■ Data shown ■
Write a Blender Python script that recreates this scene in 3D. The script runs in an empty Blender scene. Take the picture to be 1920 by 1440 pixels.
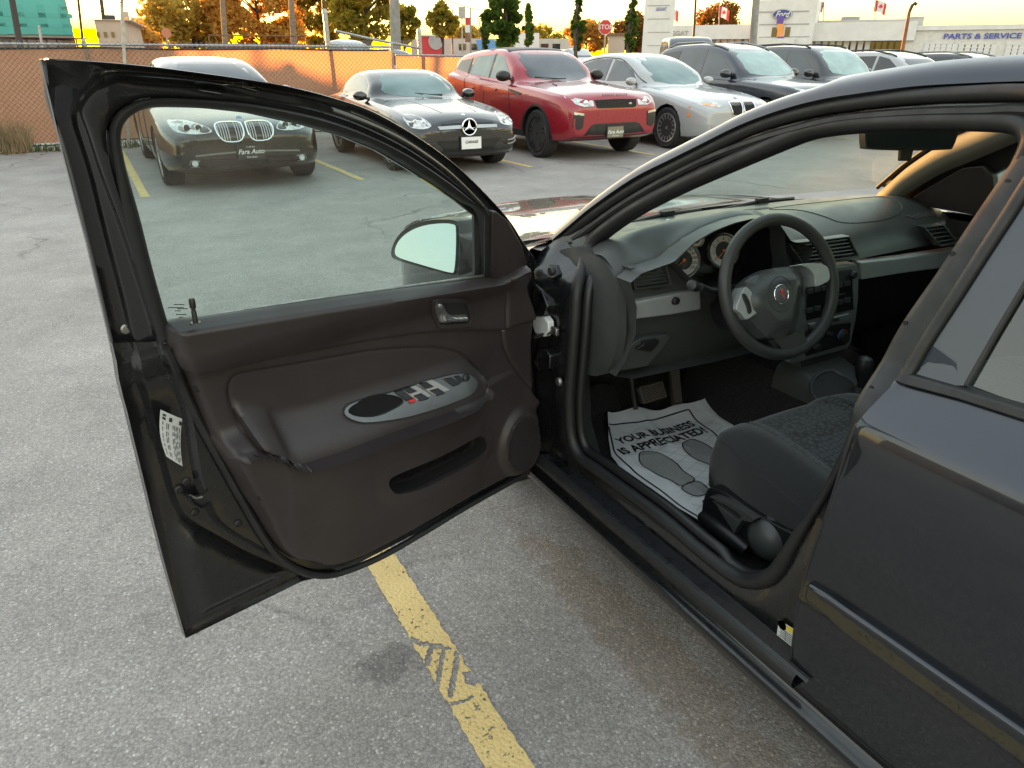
import bpy, bmesh, math, random
import numpy as np
from mathutils import Vector, Matrix
from mathutils.geometry import delaunay_2d_cdt
from mathutils.bvhtree import BVHTree

random.seed(7); np.random.seed(7)
R = math.radians
scene = bpy.context.scene
COL = scene.collection

# ---------------------------------------------------------------- camera, sky, sun, exposure
# World frame: +Y runs along the parking lines (the way the sedan points), +X to its right, Z up.
FPX, HORIZON, YAW, CAMZ = 1320.0, 110.0, R(29.6), 1.45      # focal length and horizon in 1920 px units
PITCH = math.atan((720 - HORIZON) / FPX)
cam_data = bpy.data.cameras.new('camera'); cam = bpy.data.objects.new('camera', cam_data); COL.objects.link(cam)
cam.location = (0, 0, CAMZ); cam.rotation_euler = (math.pi/2 - PITCH, 0, -YAW)
cam_data.sensor_width = 36; cam_data.lens = 36 * FPX / 1920; cam_data.clip_start = .02; cam_data.clip_end = 2000
scene.camera = cam

SUN_EL, SUN_AZ = R(4.0), R(-2.2)          # sun just above the trees; azimuth clockwise from +Y
world = bpy.data.worlds.new('World'); scene.world = world; world.use_nodes = True
wn = world.node_tree.nodes; wl = world.node_tree.links
for nd in list(wn): wn.remove(nd)
sky = wn.new('ShaderNodeTexSky'); sky.sky_type = 'NISHITA'; sky.sun_disc = False
sky.sun_elevation = SUN_EL; sky.sun_rotation = SUN_AZ; sky.altitude = 0; sky.air_density = 1.5; sky.dust_density = .6; sky.ozone_density = 1.1
bg = wn.new('ShaderNodeBackground'); bg.inputs[1].default_value = 0.15
gm = wn.new('ShaderNodeGamma'); gm.inputs[1].default_value = .44; wl.new(sky.outputs[0], gm.inputs[0])      # evens the whole dome, as the multiple scattering of an evening haze does
wo = wn.new('ShaderNodeOutputWorld'); wl.new(gm.outputs[0], bg.inputs[0]); wl.new(bg.outputs[0], wo.inputs[0])

sun_d = bpy.data.lights.new('sun', 'SUN'); sun = bpy.data.objects.new('sun', sun_d); COL.objects.link(sun)
sun_d.energy = 2.6; sun_d.angle = R(0.6); sun_d.color = (1.0, .40, .085)
to_sun = Vector((math.sin(SUN_AZ)*math.cos(SUN_EL), math.cos(SUN_AZ)*math.cos(SUN_EL), math.sin(SUN_EL)))
sun.rotation_euler = to_sun.to_track_quat('Z', 'Y').to_euler(); sun.location = (10, 40, 30)

scene.view_settings.view_transform = 'Standard'; scene.view_settings.look = 'None'
scene.view_settings.exposure = 3.45; scene.view_settings.gamma = 1.0; scene.view_settings.use_curve_mapping = False
scene.render.engine = 'CYCLES'
scene.cycles.use_denoising = True; scene.cycles.max_bounces = 8; scene.cycles.transparent_max_bounces = 24
scene.cycles.diffuse_bounces = 4; scene.cycles.glossy_bounces = 4; scene.cycles.sample_clamp_indirect = 6

# ---------------------------------------------------------------- reading points off the view
CP, SP = math.cos(PITCH), math.sin(PITCH); CY, SY = math.cos(YAW), math.sin(YAW)
CAM = np.array([0, 0, CAMZ])
def ray(x, y):
    r = (x-960)/FPX; d = (y-720)/FPX; fw = CP - d*SP
    return np.array([fw*SY + r*CY, fw*CY - r*SY, -SP - d*CP])
def atX(x, y, X): d = ray(x, y); return CAM + d*(X/d[0])
def atY(x, y, Y): d = ray(x, y); return CAM + d*(Y/d[1])
def atZ(x, y, Z): d = ray(x, y); return CAM + d*((Z-CAMZ)/d[2])
def atD(x, y, D):                       # a point at horizontal distance D
    d = ray(x, y); return CAM + d*(D/math.hypot(d[0], d[1]))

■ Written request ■
All of the lines above should be printed exactly, minus the pictures.

■ Worked solution ■
Write a Blender Python script that recreates this scene in 3D. The script runs in an empty Blender scene. Take the picture to be 1920 by 1440 pixels.
import bpy, bmesh, math, random
import numpy as np
from mathutils import Vector, Matrix
from mathutils.geometry import delaunay_2d_cdt
from mathutils.bvhtree import BVHTree

random.seed(7); np.random.seed(7)
R = math.radians
scene = bpy.context.scene
COL = scene.collection

# ---------------------------------------------------------------- camera, sky, sun, exposure
# World frame: +Y runs along the parking lines (the way the sedan points), +X to its right, Z up.
FPX, HORIZON, YAW, CAMZ = 1320.0, 110.0, R(29.6), 1.45      # focal length and horizon in 1920 px units
PITCH = math.atan((720 - HORIZON) / FPX)
cam_data = bpy.data.cameras.new('camera'); cam = bpy.data.objects.new('camera', cam_data); COL.objects.link(cam)
cam.location = (0, 0, CAMZ); cam.rotation_euler = (math.pi/2 - PITCH, 0, -YAW)
cam_data.sensor_width = 36; cam_data.lens = 36 * FPX / 1920; cam_data.clip_start = .02; cam_data.clip_end = 2000
scene.camera = cam

SUN_EL, SUN_AZ = R(4.0), R(-2.2)          # sun just above the trees; azimuth clockwise from +Y
world = bpy.data.worlds.new('World'); scene.world = world; world.use_nodes = True
wn = world.node_tree.nodes; wl = world.node_tree.links
for nd in list(wn): wn.remove(nd)
sky = wn.new('ShaderNodeTexSky'); sky.sky_type = 'NISHITA'; sky.sun_disc = False
sky.sun_elevation = SUN_EL; sky.sun_rotation = SUN_AZ; sky.altitude = 0; sky.air_density = 1.5; sky.dust_density = .6; sky.ozone_density = 1.1
bg = wn.new('ShaderNodeBackground'); bg.inputs[1].default_value = 0.15
gm = wn.new('ShaderNodeGamma'); gm.inputs[1].default_value = .44; wl.new(sky.outputs[0], gm.inputs[0])      # evens the whole dome, as the multiple scattering of an evening haze does
wo = wn.new('ShaderNodeOutputWorld'); wl.new(gm.outputs[0], bg.inputs[0]); wl.new(bg.outputs[0], wo.inputs[0])

sun_d = bpy.data.lights.new('sun', 'SUN'); sun = bpy.data.objects.new('sun', sun_d); COL.objects.link(sun)
sun_d.energy = 2.6; sun_d.angle = R(0.6); sun_d.color = (1.0, .40, .085)
to_sun = Vector((math.sin(SUN_AZ)*math.cos(SUN_EL), math.cos(SUN_AZ)*math.cos(SUN_EL), math.sin(SUN_EL)))
sun.rotation_euler = to_sun.to_track_quat('Z', 'Y').to_euler(); sun.location = (10, 40, 30)

scene.view_settings.view_transform = 'Standard'; scene.view_settings.look = 'None'
scene.view_settings.exposure = 3.45; scene.view_settings.gamma = 1.0; scene.view_settings.use_curve_mapping = False
scene.render.engine = 'CYCLES'
scene.cycles.use_denoising = True; scene.cycles.max_bounces = 8; scene.cycles.transparent_max_bounces = 24
scene.cycles.diffuse_bounces = 4; scene.cycles.glossy_bounces = 4; scene.cycles.sample_clamp_indirect = 6

# ---------------------------------------------------------------- reading points off the view
CP, SP = math.cos(PITCH), math.sin(PITCH); CY, SY = math.cos(YAW), math.sin(YAW)
CAM = np.array([0, 0, CAMZ])
def ray(x, y):
    r = (x-960)/FPX; d = (y-720)/FPX; fw = CP - d*SP
    return np.array([fw*SY + r*CY, fw*CY - r*SY, -SP - d*CP])
def atX(x, y, X): d = ray(x, y); return CAM + d*(X/d[0])
def atY(x, y, Y): d = ray(x, y); return CAM + d*(Y/d[1])
def atZ(x, y, Z): d = ray(x, y); return CAM + d*((Z-CAMZ)/d[2])
def atD(x, y, D):                       # a point at horizontal distance D
    d = ray(x, y); return CAM + d*(D/math.hypot(d[0], d[1]))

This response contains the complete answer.